Entanglement and ground states of gapped Hamiltonians

TL;DR

This paper derives bounds for entanglement in finitely correlated states and ground states of gapped Hamiltonians, providing new analytical tools and extending results to higher dimensions, with implications for quantum information theory.

Contribution

It introduces new bounds for entanglement in finitely correlated states and extends Hastings' ground state approximation to higher dimensions, advancing understanding of entanglement and spectral gaps.

Findings

Bounds for entanglement in finitely correlated states derived

Entropy of ground state restrictions is uniformly bounded

Multiplicativity of the output 2-norm holds for certain quantum channels

Abstract

We begin by deriving bounds for the entanglement of a spin with an (adjacent and non-adjacent) interval of spins in an arbitrary pure Finitely Correlated States (FCS).

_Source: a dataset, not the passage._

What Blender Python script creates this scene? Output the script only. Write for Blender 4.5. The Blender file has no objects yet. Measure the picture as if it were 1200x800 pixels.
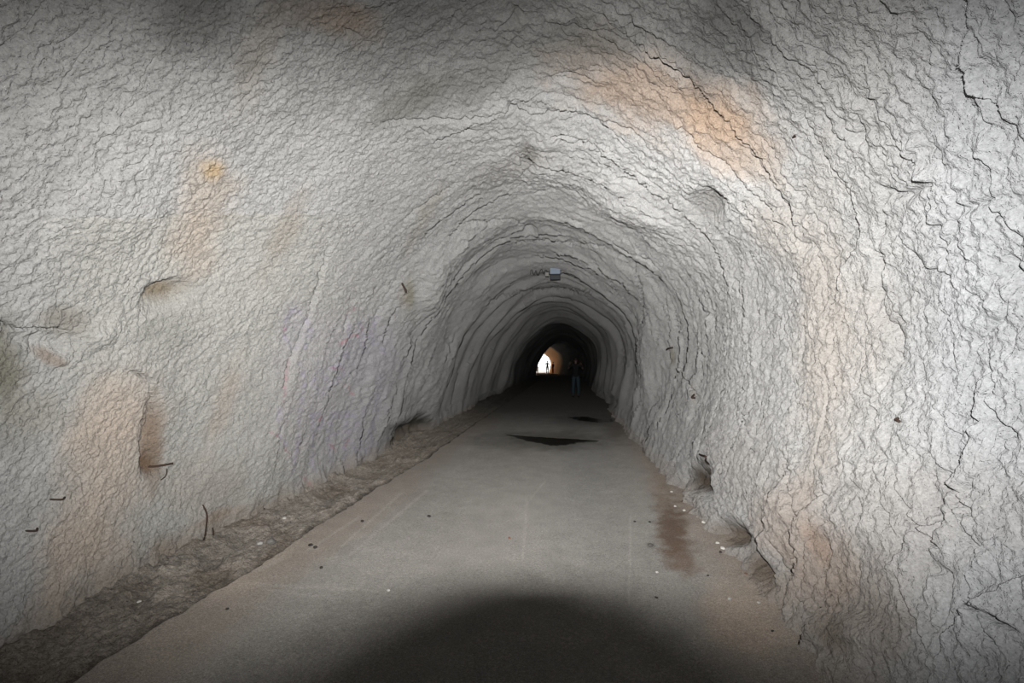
import bpy, bmesh, math, random
import numpy as np
from mathutils import Vector, Matrix, Euler

random.seed(7)
sc = bpy.context.scene
col = sc.collection
W, H, F = 1200, 800, 600.0          # photograph frame, focal length in pixels
VPX, HOR = 665.0, 422.0             # where the tunnel axis meets the horizon
CAMZ = 1.64

# ------------------------------------------------------------------ camera
yaw = math.atan2(VPX - W / 2, F)
pitch = math.atan2((HOR - H / 2) * math.cos(yaw), F)
cam_rot = Euler((math.pi / 2 + pitch, 0, yaw), 'XYZ')
CAM = Matrix.Translation((0, 0, CAMZ)) @ cam_rot.to_matrix().to_4x4()
cd = bpy.data.cameras.new('camera')
cd.sensor_width = 36; cd.lens = 18.0; cd.clip_start = 0.01; cd.clip_end = 400
cam = bpy.data.objects.new('camera', cd); col.objects.link(cam)
cam.matrix_world = CAM
sc.camera = cam
R3 = np.array(CAM.to_3x3()); C0 = np.array(CAM.translation)

def project(P):
    q = (P - C0) @ R3
    z = np.minimum(q[..., 2], -1e-3)
    ok = q[..., 2] < -0.05
    px = W / 2 + F * q[..., 0] / -z
    py = H / 2 - F * q[..., 1] / -z
    return np.where(ok, px, -9999), np.where(ok, py, -9999)

def ray(px, py):
    v = R3 @ np.array([(px - W / 2) / F, -(py - H / 2) / F, -1.0])
    return v / np.linalg.norm(v)

# ------------------------------------------------------------------ noise
def _h(i, j, k, seed):
    h = (i.astype(np.uint32) * np.uint32(374761393) + j.astype(np.uint32) * np.uint32(668265263)
         + k.astype(np.uint32) * np.uint32(2147483647 & 1274126177) + np.uint32(seed * 7919 + 13))
    h = (h ^ (h >> np.uint32(13))) * np.uint32(1274126177)
    h = (h ^ (h >> np.uint32(15))) * np.uint32(2246822519)
    h ^= h >> np.uint32(16)
    return h

def gnoise(x, y, z, seed=0):
    """gradient noise, about -1..1"""
    x = np.asarray(x, np.float32); y = np.asarray(y, np.float32); z = np.asarray(z, np.float32)
    x, y, z = np.broadcast_arrays(x, y, z)
    xi = np.floor(x); yi = np.floor(y); zi = np.floor(z)
    fx = x - xi; fy = y - yi; fz = z - zi
    ix = xi.astype(np.int64); iy = yi.astype(np.int64); iz = zi.astype(np.int64)
    u = fx * fx * fx * (fx * (fx * 6 - 15) + 10)
    v = fy * fy * fy * (fy * (fy * 6 - 15) + 10)
    w = fz * fz * fz * (fz * (fz * 6 - 15) + 10)
    def g(dx, dy, dz):
        h = _h(ix + dx, iy + dy, iz + dz, seed)
        a = (h & np.uint32(1023)).astype(np.float32) / 511.5 - 1
        b = ((h >> np.uint32(10)) & np.uint32(1023)).astype(np.float32) / 511.5 - 1
        c = ((h >> np.uint32(20)) & np.uint32(1023)).astype(np.float32) / 511.5 - 1
        return a * (fx - dx) + b * (fy - dy) + c * (fz - dz)
    l = lambda a, b, t: a + (b - a) * t
    r = l(l(l(g(0,0,0), g(1,0,0), u), l(g(0,1,0), g(1,1,0), u), v),
          l(l(g(0,0,1), g(1,0,1), u), l(g(0,1,1), g(1,1,1), u), v), w)
    return r * 1.5

def fbm(x, y, z, seed=0, octv=3):
    t = 0; a = 1.0; n = 0
    for o in range(octv):
        t = t + a * gnoise(x * 2 ** o, y * 2 ** o, z * 2 ** o, seed + o * 17); n += a; a *= .5
    return t / n * 1.25

def sstep(a, b, x):
    t = np.clip((x - a) / (b - a), 0, 1); return t * t * (3 - 2 * t)

# ------------------------------------------------------------------ custom properties
def tag(o, label=None, cat=None, group=None, kind=None):
    if label: o['label'] = label
    if cat: o['category'] = cat
    if group: o['group'] = group
    if kind: o['kind'] = kind
    return o

def empty(name, loc=(0, 0, 0), rz=0):
    o = bpy.data.objects.new(name, None); col.objects.link(o)
    o.location = loc; o.rotation_euler = (0, 0, rz); o.empty_display_size = .1
    return o

def link(name, me, m, parent=None):
    o = bpy.data.objects.new(name, me); col.objects.link(o)
    if m is not None and not me.materials: me.materials.append(m)
    if parent is not None: o.parent = parent
    return o

# ------------------------------------------------------------------ materials
def nodes_of(name):
    m = bpy.data.materials.new(name); m.use_nodes = True
    nt = m.node_tree; return m, nt, nt.nodes, nt.links, nt.nodes['Principled BSDF']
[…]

The bounds we derive become exact in the case where one considers the entanglement of a single spin with a half-infinite chain to the right of it. Our result permits a more efficient calculation, numerically and in some cases even analytically, of the entanglement in arbitrary finitely correlated quantum spin chains. We continue the study of entanglement in the setting of ground states of Hamiltonians with a spectral gap. In particular, for $V$ a finite subset of $Z^d$, we let $H_V$ denote a Hamiltonian on $V$ with finite range, finite strength interactions and a unique ground state with a non-vanishing spectral gap. For a density matrix $\rho_A$ that describes the finite-volume restriction to a region $A$ of the unique ground state, we provide a detailed version of a proof by M. Hastings, that the entropy of $\rho_A$ is bounded by a uniform constant $C$. Moreover, we provide a detailed generalization of the 1-dimensional construction of Hastings' approximation to the ground state in dimensions 2 and higher. Finally, we turn our attention to the study of a conjecture central to Quantum Information Theory, the multiplicativity of the maximal output Schatten $p$-norm of quantum channels, for $p > 1$. In particular, we study the output 2-norm for a special class of quantum channels, the depolarized Werner-Holevo channels, and show that multiplicativity holds for a product of two identical channels in this class.